Created by TV writer Tanya Saracho (Girls, Looking, How to Get Way With Murder), Vida largely focuses on estranged siblings Lyn (Melissa Barrera) and Emma (Mishel Prada). They return to their neighborhood in East LA after their mother suddenly dies, and are uprooted by the emotional and fiscal issues related to their loss. Their mother owned a bar and apartment building above-- allowing for the full neighborhood to become characters in the larger narrative.

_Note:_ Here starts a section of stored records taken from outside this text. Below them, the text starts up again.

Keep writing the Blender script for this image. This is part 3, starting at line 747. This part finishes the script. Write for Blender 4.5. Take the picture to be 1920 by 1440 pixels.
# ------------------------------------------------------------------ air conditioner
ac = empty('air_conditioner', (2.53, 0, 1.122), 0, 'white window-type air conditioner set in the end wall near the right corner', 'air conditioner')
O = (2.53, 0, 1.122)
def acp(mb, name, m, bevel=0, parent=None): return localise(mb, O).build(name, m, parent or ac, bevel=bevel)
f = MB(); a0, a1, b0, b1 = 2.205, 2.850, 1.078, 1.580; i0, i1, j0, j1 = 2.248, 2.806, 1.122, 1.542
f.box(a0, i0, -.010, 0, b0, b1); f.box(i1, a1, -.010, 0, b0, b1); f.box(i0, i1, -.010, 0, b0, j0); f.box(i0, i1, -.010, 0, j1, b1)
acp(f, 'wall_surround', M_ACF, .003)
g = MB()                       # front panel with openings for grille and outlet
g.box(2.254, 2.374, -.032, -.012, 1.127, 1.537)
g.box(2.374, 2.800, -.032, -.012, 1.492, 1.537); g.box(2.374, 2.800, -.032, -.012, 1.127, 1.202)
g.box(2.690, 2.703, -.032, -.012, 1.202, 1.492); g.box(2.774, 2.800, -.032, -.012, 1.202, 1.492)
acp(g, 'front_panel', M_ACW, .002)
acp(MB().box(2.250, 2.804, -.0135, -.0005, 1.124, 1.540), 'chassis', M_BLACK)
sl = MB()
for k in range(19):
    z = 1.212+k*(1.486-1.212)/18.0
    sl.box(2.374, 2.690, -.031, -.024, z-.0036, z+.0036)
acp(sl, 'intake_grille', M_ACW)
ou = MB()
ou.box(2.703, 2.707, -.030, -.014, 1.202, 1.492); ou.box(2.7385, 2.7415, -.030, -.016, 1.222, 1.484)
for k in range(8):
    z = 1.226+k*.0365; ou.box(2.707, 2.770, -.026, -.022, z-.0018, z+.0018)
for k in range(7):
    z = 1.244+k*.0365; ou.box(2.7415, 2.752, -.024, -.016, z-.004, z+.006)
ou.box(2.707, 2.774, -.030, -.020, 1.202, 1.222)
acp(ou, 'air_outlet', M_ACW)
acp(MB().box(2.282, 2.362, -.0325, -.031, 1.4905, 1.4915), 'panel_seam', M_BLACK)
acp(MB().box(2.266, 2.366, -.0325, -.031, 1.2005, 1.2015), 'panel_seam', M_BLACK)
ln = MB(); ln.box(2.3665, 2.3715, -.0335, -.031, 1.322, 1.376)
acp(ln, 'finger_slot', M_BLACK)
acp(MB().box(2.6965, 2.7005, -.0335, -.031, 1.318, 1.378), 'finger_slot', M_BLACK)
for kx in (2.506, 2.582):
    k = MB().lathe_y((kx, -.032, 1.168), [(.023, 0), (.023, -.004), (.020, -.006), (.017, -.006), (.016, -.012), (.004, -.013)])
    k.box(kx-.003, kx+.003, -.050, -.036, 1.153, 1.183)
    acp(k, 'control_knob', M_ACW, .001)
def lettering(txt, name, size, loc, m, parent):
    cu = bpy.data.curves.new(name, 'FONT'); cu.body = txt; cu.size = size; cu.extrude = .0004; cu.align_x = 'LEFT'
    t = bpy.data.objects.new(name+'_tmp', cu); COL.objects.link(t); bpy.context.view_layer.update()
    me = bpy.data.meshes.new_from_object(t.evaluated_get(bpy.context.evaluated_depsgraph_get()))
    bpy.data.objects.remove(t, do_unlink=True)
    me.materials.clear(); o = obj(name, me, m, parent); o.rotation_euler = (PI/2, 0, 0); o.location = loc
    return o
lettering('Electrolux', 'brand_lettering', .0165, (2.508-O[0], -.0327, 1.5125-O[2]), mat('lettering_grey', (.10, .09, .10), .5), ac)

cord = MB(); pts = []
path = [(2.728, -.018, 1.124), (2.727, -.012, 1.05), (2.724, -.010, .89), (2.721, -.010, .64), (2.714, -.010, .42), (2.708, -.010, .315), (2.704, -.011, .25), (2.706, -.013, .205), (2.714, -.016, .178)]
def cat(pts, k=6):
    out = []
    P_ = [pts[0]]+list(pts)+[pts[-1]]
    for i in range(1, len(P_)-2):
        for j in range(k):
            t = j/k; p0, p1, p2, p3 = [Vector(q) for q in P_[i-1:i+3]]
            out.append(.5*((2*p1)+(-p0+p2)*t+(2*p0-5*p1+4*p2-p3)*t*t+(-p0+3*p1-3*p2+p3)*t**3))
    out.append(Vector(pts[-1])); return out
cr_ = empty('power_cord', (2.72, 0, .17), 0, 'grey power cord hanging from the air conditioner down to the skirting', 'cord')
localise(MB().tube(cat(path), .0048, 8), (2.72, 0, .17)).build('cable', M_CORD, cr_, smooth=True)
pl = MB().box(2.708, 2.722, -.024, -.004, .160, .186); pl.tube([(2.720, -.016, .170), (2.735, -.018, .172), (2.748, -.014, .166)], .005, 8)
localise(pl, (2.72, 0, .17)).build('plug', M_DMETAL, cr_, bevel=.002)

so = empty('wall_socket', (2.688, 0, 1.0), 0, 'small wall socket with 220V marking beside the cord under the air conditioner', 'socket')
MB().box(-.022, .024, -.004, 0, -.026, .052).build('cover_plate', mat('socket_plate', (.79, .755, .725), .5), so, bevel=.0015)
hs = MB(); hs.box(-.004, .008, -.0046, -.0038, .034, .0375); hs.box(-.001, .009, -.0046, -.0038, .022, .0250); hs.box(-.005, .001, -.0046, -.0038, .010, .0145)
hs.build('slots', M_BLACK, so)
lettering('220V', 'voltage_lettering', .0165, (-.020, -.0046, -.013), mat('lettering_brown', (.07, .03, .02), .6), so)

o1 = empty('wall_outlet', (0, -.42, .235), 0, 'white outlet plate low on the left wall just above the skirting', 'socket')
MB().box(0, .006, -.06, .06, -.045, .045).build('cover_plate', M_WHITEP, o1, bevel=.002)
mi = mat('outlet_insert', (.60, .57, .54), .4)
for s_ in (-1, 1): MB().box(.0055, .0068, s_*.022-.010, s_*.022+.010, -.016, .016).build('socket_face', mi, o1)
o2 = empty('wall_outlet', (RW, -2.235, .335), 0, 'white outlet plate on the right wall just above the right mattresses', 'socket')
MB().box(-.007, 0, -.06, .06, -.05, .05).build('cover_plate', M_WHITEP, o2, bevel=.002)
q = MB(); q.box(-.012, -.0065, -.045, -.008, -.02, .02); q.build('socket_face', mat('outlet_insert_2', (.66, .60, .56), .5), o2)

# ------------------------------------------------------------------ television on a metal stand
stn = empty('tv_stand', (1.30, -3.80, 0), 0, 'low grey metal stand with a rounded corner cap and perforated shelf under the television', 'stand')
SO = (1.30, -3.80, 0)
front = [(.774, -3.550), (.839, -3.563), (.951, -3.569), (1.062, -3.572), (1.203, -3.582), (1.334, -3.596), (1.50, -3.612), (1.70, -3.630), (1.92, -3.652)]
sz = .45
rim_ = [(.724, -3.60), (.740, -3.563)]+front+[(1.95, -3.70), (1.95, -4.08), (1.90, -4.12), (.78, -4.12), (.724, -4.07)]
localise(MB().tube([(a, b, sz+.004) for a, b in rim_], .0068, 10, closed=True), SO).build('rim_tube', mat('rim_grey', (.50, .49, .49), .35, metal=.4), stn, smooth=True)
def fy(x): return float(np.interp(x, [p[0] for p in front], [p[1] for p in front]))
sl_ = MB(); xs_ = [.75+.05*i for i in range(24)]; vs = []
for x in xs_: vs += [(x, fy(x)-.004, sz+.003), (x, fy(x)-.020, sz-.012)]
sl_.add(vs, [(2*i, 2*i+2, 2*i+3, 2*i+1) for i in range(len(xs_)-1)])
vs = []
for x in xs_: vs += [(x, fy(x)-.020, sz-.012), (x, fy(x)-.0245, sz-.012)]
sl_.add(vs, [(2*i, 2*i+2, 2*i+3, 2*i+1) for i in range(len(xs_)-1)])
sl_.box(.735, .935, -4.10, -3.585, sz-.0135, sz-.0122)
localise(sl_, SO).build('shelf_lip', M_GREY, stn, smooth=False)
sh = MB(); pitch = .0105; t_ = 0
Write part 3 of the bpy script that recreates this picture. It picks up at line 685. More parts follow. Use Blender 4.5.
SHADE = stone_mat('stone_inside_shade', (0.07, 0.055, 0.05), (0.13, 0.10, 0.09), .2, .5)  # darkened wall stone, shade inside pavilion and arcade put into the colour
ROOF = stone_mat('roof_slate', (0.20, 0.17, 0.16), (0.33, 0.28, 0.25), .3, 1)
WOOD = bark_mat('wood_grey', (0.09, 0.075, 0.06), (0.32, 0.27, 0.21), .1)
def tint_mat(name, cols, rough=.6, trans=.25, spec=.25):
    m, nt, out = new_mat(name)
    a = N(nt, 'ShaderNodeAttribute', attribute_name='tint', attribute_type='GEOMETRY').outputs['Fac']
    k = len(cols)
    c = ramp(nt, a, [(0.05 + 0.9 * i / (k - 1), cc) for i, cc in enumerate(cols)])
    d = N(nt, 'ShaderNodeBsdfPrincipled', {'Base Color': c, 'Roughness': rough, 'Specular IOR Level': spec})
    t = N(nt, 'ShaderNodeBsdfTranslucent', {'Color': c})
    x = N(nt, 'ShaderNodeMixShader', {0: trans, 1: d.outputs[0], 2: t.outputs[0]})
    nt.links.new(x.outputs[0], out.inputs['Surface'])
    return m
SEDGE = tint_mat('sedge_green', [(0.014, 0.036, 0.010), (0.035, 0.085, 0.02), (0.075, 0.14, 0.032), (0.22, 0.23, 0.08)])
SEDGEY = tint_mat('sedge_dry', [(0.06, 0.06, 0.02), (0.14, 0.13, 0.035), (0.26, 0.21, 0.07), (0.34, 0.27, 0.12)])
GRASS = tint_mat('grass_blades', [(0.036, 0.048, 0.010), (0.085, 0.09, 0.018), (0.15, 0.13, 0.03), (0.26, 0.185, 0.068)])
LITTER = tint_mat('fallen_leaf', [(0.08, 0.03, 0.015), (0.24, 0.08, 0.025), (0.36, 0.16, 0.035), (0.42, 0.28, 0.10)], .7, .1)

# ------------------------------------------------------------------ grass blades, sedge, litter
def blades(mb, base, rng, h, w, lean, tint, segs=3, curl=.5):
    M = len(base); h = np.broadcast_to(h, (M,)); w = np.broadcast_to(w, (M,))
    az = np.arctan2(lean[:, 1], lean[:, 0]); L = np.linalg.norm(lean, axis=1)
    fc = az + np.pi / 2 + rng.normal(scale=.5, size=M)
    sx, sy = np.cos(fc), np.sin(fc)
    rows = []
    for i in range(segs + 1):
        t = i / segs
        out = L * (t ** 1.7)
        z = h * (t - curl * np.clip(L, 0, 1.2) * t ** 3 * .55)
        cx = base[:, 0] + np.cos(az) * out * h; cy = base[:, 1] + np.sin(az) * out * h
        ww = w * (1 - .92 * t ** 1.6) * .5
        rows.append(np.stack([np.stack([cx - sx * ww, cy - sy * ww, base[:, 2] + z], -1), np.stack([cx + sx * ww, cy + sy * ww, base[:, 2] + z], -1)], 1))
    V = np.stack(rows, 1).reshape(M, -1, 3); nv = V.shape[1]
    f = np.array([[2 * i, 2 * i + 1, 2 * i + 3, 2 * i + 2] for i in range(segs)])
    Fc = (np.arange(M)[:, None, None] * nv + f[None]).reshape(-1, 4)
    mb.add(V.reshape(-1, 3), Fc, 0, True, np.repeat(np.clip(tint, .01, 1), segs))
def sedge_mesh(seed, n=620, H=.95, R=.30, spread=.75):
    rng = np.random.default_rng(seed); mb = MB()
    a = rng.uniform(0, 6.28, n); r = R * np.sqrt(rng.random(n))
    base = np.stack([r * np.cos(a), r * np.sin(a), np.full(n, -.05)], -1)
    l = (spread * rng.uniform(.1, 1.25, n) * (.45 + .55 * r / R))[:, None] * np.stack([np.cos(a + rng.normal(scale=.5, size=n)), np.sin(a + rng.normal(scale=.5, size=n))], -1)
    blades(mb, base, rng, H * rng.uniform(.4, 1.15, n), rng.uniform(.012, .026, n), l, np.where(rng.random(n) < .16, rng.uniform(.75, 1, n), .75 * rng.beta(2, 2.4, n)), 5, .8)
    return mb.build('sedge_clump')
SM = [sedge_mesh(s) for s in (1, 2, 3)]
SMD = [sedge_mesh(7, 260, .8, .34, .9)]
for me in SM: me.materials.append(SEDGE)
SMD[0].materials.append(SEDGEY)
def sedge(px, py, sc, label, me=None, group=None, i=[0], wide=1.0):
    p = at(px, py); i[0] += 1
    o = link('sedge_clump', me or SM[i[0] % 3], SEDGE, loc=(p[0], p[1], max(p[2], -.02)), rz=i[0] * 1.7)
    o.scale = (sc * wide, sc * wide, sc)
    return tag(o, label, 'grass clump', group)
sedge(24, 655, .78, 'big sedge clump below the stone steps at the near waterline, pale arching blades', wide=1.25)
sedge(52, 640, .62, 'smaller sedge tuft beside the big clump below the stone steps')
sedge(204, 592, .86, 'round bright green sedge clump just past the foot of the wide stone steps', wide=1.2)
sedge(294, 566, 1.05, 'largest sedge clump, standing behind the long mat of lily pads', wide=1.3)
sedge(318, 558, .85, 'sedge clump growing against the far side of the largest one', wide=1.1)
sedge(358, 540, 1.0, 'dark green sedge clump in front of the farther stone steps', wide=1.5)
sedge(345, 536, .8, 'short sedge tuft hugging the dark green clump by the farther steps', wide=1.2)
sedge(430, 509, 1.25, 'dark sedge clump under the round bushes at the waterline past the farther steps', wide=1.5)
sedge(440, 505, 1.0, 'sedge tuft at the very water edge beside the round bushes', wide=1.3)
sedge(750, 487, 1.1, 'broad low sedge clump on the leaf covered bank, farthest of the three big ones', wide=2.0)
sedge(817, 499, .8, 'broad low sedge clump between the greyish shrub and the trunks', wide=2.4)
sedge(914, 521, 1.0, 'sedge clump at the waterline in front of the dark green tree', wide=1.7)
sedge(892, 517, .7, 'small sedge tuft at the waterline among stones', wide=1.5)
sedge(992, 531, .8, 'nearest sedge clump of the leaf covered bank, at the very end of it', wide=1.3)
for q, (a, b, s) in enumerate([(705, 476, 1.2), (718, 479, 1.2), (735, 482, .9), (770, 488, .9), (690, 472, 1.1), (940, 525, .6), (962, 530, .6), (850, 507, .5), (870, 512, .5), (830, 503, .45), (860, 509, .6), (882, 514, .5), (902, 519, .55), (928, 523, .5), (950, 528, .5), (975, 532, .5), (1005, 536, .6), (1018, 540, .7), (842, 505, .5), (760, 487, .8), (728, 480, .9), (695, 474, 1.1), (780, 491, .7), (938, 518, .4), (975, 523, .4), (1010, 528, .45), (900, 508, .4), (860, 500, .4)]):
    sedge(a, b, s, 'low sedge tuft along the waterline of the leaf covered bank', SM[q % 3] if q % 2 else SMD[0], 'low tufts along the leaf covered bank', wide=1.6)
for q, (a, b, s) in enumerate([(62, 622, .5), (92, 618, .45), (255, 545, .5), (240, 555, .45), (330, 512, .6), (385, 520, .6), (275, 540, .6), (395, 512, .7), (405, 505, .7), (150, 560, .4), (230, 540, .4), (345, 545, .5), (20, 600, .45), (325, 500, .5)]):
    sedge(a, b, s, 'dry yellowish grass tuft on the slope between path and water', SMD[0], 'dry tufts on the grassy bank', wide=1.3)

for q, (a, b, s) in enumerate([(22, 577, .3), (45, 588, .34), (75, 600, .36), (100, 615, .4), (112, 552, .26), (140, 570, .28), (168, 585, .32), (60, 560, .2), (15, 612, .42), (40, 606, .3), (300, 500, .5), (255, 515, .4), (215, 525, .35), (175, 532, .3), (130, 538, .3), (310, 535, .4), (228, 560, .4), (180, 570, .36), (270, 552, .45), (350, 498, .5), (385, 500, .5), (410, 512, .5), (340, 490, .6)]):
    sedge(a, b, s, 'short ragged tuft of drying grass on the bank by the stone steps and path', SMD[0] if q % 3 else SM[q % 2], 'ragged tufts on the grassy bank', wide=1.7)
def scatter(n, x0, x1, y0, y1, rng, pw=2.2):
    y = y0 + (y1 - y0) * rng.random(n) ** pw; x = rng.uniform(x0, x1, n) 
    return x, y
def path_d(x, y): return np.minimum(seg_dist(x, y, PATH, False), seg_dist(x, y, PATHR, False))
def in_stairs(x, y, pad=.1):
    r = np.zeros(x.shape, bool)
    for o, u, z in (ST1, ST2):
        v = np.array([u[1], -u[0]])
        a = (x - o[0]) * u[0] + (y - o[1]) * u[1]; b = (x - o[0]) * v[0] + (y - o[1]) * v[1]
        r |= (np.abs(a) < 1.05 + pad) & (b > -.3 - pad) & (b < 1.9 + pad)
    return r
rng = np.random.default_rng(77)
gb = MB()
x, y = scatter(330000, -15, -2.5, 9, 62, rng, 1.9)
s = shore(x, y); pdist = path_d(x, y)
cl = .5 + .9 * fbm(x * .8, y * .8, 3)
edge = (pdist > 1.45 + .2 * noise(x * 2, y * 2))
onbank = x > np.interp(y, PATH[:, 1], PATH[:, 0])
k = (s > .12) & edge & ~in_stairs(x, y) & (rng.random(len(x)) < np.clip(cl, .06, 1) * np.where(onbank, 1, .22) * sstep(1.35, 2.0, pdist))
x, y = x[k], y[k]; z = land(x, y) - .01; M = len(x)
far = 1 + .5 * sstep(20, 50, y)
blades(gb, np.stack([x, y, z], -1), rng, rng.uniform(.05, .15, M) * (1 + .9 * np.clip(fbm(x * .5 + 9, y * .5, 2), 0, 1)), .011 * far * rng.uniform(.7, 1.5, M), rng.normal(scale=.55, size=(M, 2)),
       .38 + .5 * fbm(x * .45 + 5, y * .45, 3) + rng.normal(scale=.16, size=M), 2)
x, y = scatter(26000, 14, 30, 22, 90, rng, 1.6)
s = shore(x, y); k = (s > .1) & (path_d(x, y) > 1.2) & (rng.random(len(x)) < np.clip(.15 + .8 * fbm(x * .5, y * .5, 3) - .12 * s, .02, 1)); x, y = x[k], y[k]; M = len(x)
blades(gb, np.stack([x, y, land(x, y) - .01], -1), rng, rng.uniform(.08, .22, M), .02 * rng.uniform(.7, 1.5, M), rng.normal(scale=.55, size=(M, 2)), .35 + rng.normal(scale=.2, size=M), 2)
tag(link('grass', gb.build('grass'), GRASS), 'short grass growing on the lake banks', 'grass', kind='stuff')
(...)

While the various neighbors begin as annoyances who are bringing endless amounts of flan, the supporting characters soon begin to take just as much life as the sisters. Lyn and Emma are surprised to find out that their mother was actually secretly married, and to a woman named Eddy (Karen Ser Anzoategui). This secret love in many ways mirrors Lyn's own issues regarding her sexuality, and the shame that her mother caused her. Eddy is perhaps the biggest scene stealer of the cast, and her somewhat manic love and grief is hypnotizing.

Eddy at the bar
There are plenty of other colorful characters from the neighborhood, including Emma's childhood love Johnny (Carlos Miranda) and Lyn's former mentor and love interest Cruz (Maria Elena Laas). These love stories are some of Vida's more obvious plot lines, but what's a good drama without a love story? Weeds fans will also be happy to see Renée Victor aka Lupita pop up as a resident of the apartment building.

While the apartment building serves as a macguffin to keep the sisters in the hood and to introduce new characters, it's also part of an overarching narrative regarding Vida's setting. The series makes a particular note to focus on the problem of gentrification in the neighborhood, which is occurring at the time Lyn and Emma are trying to sell their mother's building. Supporting character Marisol (Chelsea Rendon) is a teenage activist desperately trying to keep families in their neighborhood, as corporate greed ascends and begins to kick the community's original members out.

Vida focuses on a latino (largely Mexican) neighborhood in East LA as well as a handful of LGBT women, and shines best because it unapologetically represents its characters, servicing those respective communities. The characters are constantly switching from English to Spanish, representing the Spanglish that so many Latino families regularly use. Everything from the dialogue, to the interpersonal struggles, to the food, are Latino and proud and helps further immerse you in the world created by Tanya Saracho.